Problem requirements →
Repeat every line of the material, character for character.

────────────────

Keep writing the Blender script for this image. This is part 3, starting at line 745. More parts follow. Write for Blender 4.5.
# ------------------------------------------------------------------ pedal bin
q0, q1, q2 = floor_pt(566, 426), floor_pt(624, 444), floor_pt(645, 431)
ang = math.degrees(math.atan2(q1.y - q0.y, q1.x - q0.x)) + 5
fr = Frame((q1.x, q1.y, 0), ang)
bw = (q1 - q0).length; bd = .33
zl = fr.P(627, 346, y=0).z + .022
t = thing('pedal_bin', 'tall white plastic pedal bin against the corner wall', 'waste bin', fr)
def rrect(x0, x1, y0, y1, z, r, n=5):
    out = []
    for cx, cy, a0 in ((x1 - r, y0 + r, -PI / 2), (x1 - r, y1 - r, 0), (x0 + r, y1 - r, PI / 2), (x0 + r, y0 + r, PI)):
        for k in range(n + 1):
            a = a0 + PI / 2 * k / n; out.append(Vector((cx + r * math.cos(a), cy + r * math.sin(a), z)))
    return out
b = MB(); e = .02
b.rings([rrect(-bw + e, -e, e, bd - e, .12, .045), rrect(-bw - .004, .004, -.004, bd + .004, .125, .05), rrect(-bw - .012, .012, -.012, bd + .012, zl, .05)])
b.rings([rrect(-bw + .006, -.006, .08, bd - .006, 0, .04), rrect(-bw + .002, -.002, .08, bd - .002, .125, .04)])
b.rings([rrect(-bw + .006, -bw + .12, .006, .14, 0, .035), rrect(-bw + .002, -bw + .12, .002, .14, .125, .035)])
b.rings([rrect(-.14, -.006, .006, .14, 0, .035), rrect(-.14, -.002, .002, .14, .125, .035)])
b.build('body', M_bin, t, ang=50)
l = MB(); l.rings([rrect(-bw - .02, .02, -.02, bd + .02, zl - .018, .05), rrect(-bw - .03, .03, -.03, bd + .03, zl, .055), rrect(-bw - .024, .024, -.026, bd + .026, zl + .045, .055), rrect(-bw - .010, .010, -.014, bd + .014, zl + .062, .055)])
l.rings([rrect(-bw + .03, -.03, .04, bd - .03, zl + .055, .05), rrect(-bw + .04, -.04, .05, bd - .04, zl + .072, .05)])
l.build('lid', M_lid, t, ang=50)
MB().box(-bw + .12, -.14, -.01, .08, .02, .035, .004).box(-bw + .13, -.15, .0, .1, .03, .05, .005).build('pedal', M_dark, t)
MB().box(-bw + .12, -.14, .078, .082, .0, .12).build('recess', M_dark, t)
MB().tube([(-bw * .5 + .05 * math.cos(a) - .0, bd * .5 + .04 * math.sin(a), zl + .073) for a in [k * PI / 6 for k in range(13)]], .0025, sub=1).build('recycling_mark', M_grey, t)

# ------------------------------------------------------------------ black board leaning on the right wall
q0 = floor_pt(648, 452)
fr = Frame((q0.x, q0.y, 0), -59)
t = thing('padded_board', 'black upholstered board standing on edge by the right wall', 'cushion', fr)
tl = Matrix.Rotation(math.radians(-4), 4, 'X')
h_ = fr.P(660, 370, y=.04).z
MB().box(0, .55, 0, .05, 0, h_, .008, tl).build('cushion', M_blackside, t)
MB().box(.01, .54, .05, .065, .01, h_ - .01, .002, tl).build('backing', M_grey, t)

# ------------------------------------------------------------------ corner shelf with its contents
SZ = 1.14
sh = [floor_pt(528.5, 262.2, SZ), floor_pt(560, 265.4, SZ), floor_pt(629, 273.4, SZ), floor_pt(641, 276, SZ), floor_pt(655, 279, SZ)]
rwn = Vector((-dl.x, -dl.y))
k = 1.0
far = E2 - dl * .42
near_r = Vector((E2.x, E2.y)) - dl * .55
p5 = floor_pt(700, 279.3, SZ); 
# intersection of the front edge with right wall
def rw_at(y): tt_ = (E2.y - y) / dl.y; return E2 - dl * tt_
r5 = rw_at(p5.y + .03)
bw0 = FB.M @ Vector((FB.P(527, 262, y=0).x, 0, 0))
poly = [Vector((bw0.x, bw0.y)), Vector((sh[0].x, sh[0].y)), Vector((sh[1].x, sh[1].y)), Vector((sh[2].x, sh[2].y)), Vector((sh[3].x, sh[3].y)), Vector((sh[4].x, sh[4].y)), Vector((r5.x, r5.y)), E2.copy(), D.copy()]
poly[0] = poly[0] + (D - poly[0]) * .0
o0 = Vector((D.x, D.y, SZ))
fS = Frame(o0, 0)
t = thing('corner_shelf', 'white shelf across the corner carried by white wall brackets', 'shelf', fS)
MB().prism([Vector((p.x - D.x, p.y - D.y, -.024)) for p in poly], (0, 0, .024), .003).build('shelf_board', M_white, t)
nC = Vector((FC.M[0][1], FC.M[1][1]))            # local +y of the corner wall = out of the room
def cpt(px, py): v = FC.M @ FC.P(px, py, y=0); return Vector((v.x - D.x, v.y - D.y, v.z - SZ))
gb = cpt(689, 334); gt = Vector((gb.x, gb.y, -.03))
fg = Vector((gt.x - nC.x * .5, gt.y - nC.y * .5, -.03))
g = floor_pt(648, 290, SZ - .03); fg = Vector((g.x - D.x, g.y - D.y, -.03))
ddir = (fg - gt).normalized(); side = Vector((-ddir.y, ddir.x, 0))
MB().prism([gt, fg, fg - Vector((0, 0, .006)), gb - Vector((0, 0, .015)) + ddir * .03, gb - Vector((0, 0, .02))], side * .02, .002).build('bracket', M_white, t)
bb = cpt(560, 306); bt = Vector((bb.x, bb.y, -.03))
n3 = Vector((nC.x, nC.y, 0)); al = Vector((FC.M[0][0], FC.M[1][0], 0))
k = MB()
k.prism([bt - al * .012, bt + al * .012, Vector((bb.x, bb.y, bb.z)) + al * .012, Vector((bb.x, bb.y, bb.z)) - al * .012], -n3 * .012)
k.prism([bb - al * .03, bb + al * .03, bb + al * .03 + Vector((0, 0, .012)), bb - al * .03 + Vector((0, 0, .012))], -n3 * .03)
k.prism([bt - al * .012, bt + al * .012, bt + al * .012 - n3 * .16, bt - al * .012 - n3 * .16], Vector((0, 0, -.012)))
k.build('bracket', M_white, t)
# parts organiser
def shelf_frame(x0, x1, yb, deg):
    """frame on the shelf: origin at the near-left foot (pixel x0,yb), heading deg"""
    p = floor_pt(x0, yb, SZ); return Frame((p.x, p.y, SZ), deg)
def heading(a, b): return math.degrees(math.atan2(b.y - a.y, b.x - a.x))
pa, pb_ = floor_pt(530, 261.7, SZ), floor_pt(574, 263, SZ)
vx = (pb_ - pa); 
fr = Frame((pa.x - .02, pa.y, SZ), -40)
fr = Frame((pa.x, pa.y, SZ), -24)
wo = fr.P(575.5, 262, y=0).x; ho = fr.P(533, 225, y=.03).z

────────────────

Solution below →
Keep writing the Blender script for this image. This is part 3, starting at line 745. More parts follow. Write for Blender 4.5.
# ------------------------------------------------------------------ pedal bin
q0, q1, q2 = floor_pt(566, 426), floor_pt(624, 444), floor_pt(645, 431)
ang = math.degrees(math.atan2(q1.y - q0.y, q1.x - q0.x)) + 5
fr = Frame((q1.x, q1.y, 0), ang)
bw = (q1 - q0).length; bd = .33
zl = fr.P(627, 346, y=0).z + .022
t = thing('pedal_bin', 'tall white plastic pedal bin against the corner wall', 'waste bin', fr)
def rrect(x0, x1, y0, y1, z, r, n=5):
    out = []
    for cx, cy, a0 in ((x1 - r, y0 + r, -PI / 2), (x1 - r, y1 - r, 0), (x0 + r, y1 - r, PI / 2), (x0 + r, y0 + r, PI)):
        for k in range(n + 1):
            a = a0 + PI / 2 * k / n; out.append(Vector((cx + r * math.cos(a), cy + r * math.sin(a), z)))
    return out
b = MB(); e = .02
b.rings([rrect(-bw + e, -e, e, bd - e, .12, .045), rrect(-bw - .004, .004, -.004, bd + .004, .125, .05), rrect(-bw - .012, .012, -.012, bd + .012, zl, .05)])
b.rings([rrect(-bw + .006, -.006, .08, bd - .006, 0, .04), rrect(-bw + .002, -.002, .08, bd - .002, .125, .04)])
b.rings([rrect(-bw + .006, -bw + .12, .006, .14, 0, .035), rrect(-bw + .002, -bw + .12, .002, .14, .125, .035)])
b.rings([rrect(-.14, -.006, .006, .14, 0, .035), rrect(-.14, -.002, .002, .14, .125, .035)])
b.build('body', M_bin, t, ang=50)
l = MB(); l.rings([rrect(-bw - .02, .02, -.02, bd + .02, zl - .018, .05), rrect(-bw - .03, .03, -.03, bd + .03, zl, .055), rrect(-bw - .024, .024, -.026, bd + .026, zl + .045, .055), rrect(-bw - .010, .010, -.014, bd + .014, zl + .062, .055)])
l.rings([rrect(-bw + .03, -.03, .04, bd - .03, zl + .055, .05), rrect(-bw + .04, -.04, .05, bd - .04, zl + .072, .05)])
l.build('lid', M_lid, t, ang=50)
MB().box(-bw + .12, -.14, -.01, .08, .02, .035, .004).box(-bw + .13, -.15, .0, .1, .03, .05, .005).build('pedal', M_dark, t)
MB().box(-bw + .12, -.14, .078, .082, .0, .12).build('recess', M_dark, t)
MB().tube([(-bw * .5 + .05 * math.cos(a) - .0, bd * .5 + .04 * math.sin(a), zl + .073) for a in [k * PI / 6 for k in range(13)]], .0025, sub=1).build('recycling_mark', M_grey, t)

# ------------------------------------------------------------------ black board leaning on the right wall
q0 = floor_pt(648, 452)
fr = Frame((q0.x, q0.y, 0), -59)
t = thing('padded_board', 'black upholstered board standing on edge by the right wall', 'cushion', fr)
tl = Matrix.Rotation(math.radians(-4), 4, 'X')
h_ = fr.P(660, 370, y=.04).z
MB().box(0, .55, 0, .05, 0, h_, .008, tl).build('cushion', M_blackside, t)
MB().box(.01, .54, .05, .065, .01, h_ - .01, .002, tl).build('backing', M_grey, t)

# ------------------------------------------------------------------ corner shelf with its contents
SZ = 1.14
sh = [floor_pt(528.5, 262.2, SZ), floor_pt(560, 265.4, SZ), floor_pt(629, 273.4, SZ), floor_pt(641, 276, SZ), floor_pt(655, 279, SZ)]
rwn = Vector((-dl.x, -dl.y))
k = 1.0
far = E2 - dl * .42
near_r = Vector((E2.x, E2.y)) - dl * .55
p5 = floor_pt(700, 279.3, SZ); 
# intersection of the front edge with right wall
def rw_at(y): tt_ = (E2.y - y) / dl.y; return E2 - dl * tt_
r5 = rw_at(p5.y + .03)
bw0 = FB.M @ Vector((FB.P(527, 262, y=0).x, 0, 0))
poly = [Vector((bw0.x, bw0.y)), Vector((sh[0].x, sh[0].y)), Vector((sh[1].x, sh[1].y)), Vector((sh[2].x, sh[2].y)), Vector((sh[3].x, sh[3].y)), Vector((sh[4].x, sh[4].y)), Vector((r5.x, r5.y)), E2.copy(), D.copy()]
poly[0] = poly[0] + (D - poly[0]) * .0
o0 = Vector((D.x, D.y, SZ))
fS = Frame(o0, 0)
t = thing('corner_shelf', 'white shelf across the corner carried by white wall brackets', 'shelf', fS)
MB().prism([Vector((p.x - D.x, p.y - D.y, -.024)) for p in poly], (0, 0, .024), .003).build('shelf_board', M_white, t)
nC = Vector((FC.M[0][1], FC.M[1][1]))            # local +y of the corner wall = out of the room
def cpt(px, py): v = FC.M @ FC.P(px, py, y=0); return Vector((v.x - D.x, v.y - D.y, v.z - SZ))
gb = cpt(689, 334); gt = Vector((gb.x, gb.y, -.03))
fg = Vector((gt.x - nC.x * .5, gt.y - nC.y * .5, -.03))
g = floor_pt(648, 290, SZ - .03); fg = Vector((g.x - D.x, g.y - D.y, -.03))
ddir = (fg - gt).normalized(); side = Vector((-ddir.y, ddir.x, 0))
MB().prism([gt, fg, fg - Vector((0, 0, .006)), gb - Vector((0, 0, .015)) + ddir * .03, gb - Vector((0, 0, .02))], side * .02, .002).build('bracket', M_white, t)
bb = cpt(560, 306); bt = Vector((bb.x, bb.y, -.03))
n3 = Vector((nC.x, nC.y, 0)); al = Vector((FC.M[0][0], FC.M[1][0], 0))
k = MB()
k.prism([bt - al * .012, bt + al * .012, Vector((bb.x, bb.y, bb.z)) + al * .012, Vector((bb.x, bb.y, bb.z)) - al * .012], -n3 * .012)
k.prism([bb - al * .03, bb + al * .03, bb + al * .03 + Vector((0, 0, .012)), bb - al * .03 + Vector((0, 0, .012))], -n3 * .03)
k.prism([bt - al * .012, bt + al * .012, bt + al * .012 - n3 * .16, bt - al * .012 - n3 * .16], Vector((0, 0, -.012)))
k.build('bracket', M_white, t)
# parts organiser
def shelf_frame(x0, x1, yb, deg):
    """frame on the shelf: origin at the near-left foot (pixel x0,yb), heading deg"""
    p = floor_pt(x0, yb, SZ); return Frame((p.x, p.y, SZ), deg)
def heading(a, b): return math.degrees(math.atan2(b.y - a.y, b.x - a.x))
pa, pb_ = floor_pt(530, 261.7, SZ), floor_pt(574, 263, SZ)
vx = (pb_ - pa); 
fr = Frame((pa.x - .02, pa.y, SZ), -40)
fr = Frame((pa.x, pa.y, SZ), -24)
wo = fr.P(575.5, 262, y=0).x; ho = fr.P(533, 225, y=.03).z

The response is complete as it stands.